Sean Bw Parker paints the way he writes and makes music. Quickly, instinctively, with little interest in sticking to rules. His approach is what he calls “make, then see what I’ve made.” Most of his work is in acrylic, ink or watercolour, often built from loose lines, overlapping forms and soft shifts in colour. He doesn’t aim for realism, and rarely starts with a concept. The idea comes later, if it needs to.

His paintings move between figuration and abstraction. A face might emerge, a bottle, a window—but nothing stays fixed for long. It’s not about accurate representation. It’s about catching a mood before it fades.


Art Dept - Painting, 2018
Art Dept - Painting, 2018

 

There’s often a sense of motion, or disorientation, like a memory surfacing halfway. The line is never perfect, the colour doesn’t fill the shape, and that’s exactly the point.

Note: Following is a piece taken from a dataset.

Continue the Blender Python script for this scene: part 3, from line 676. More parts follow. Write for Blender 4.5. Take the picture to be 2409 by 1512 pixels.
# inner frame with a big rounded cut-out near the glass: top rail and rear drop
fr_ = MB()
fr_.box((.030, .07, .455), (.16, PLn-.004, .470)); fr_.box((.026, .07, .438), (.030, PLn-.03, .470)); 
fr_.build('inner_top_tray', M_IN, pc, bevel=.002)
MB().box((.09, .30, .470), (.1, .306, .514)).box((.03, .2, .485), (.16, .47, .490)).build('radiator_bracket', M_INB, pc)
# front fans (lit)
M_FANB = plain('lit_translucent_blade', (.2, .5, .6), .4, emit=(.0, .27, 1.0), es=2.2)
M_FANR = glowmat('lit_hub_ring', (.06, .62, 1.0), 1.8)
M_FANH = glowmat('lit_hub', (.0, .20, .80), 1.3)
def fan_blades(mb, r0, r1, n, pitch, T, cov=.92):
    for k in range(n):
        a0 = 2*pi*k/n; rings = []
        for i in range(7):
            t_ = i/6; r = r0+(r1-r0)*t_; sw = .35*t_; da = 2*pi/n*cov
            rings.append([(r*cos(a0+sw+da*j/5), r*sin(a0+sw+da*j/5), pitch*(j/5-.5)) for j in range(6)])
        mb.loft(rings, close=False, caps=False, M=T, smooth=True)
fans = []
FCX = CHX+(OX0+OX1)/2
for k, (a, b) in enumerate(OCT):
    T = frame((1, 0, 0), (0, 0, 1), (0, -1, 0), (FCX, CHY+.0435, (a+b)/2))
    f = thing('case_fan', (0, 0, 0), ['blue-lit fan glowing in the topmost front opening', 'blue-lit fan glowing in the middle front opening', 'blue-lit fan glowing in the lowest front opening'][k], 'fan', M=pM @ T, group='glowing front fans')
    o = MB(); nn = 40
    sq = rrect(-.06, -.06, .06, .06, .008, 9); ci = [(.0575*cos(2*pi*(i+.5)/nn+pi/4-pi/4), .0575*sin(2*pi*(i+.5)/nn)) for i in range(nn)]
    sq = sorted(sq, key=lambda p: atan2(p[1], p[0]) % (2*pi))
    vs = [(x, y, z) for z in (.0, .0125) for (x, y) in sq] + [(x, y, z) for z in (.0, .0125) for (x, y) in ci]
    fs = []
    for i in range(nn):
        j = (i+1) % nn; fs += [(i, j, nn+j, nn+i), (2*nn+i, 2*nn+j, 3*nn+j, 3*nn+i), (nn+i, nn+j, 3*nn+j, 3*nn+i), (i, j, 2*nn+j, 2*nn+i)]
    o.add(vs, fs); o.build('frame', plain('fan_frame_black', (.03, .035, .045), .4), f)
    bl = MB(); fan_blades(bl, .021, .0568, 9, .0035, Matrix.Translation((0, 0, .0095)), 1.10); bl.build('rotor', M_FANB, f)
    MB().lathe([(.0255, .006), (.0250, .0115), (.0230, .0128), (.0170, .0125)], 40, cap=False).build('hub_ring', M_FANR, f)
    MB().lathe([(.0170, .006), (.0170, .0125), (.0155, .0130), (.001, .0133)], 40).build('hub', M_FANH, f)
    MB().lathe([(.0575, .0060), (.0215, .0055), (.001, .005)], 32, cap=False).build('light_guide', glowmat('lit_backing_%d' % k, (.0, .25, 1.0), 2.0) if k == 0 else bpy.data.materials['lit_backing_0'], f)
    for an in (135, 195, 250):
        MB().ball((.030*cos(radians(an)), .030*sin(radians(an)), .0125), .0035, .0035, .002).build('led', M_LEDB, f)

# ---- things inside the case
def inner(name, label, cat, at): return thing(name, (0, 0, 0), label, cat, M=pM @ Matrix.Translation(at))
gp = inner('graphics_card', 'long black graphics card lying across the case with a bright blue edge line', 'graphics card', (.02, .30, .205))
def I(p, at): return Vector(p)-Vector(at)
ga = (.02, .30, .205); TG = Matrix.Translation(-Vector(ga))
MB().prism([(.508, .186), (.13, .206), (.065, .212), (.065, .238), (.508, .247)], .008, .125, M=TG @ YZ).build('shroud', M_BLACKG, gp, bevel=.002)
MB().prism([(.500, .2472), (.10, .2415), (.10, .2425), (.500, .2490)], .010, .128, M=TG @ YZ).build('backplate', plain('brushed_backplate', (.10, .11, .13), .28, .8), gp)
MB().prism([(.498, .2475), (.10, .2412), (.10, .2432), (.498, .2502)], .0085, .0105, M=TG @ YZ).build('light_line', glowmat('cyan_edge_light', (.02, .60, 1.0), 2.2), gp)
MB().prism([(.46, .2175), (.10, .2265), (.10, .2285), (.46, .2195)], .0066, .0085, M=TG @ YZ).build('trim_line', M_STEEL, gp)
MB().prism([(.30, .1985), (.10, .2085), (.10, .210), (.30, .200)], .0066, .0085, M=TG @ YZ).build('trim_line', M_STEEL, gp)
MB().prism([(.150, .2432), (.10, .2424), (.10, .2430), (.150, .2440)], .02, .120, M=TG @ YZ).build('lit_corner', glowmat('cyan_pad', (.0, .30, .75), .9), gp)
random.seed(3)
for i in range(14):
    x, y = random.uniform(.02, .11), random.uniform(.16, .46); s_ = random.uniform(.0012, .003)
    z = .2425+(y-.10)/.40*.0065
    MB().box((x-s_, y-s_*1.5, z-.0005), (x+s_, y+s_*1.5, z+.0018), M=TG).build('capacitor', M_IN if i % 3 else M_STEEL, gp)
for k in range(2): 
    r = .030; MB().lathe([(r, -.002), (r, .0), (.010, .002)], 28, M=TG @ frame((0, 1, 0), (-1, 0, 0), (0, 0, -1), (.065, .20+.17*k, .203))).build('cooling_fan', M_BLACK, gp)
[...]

He spent ten years living and working in Istanbul. That time left a mark. You can see it in the layering, the pattern, the way figures drift into architecture and back again. Since 2018 he’s also been active in justice reform. That too filters into the work, though not as subject matter. It’s more a way of thinking—staying alert to context, power, dissonance, and what gets left out.



Casanovas, Worthing - Painting, 2025
Casanovas, Worthing - Painting, 2025

Angel of Parliament Square- Painting, 2025
Angel of Parliament Square- Painting, 2025

Sometimes the work references real events, like protests or street life. 

Other times it stays personal.

 A still life, a glance, a line of poetry. It’s all material. Sean often draws connections between his visual work and songwriting—sampling, repetition, improvisation. What he doesn’t do is over-polish. The surface stays open. The viewer’s interpretation matters just as much as his. 


Still Life with Bottle and Glass - Painting, 2024
Still Life with Bottle and Glass - Painting, 2024

His motto—“if it looks like it could have been made by AI, it’s not done”—isn’t just about process. It’s about presence. The marks in his paintings come from the hand, not the algorithm. The balance is always between control and chance, and he doesn’t try to resolve it. His work lets things stay in flux. What matters is that it feels alive.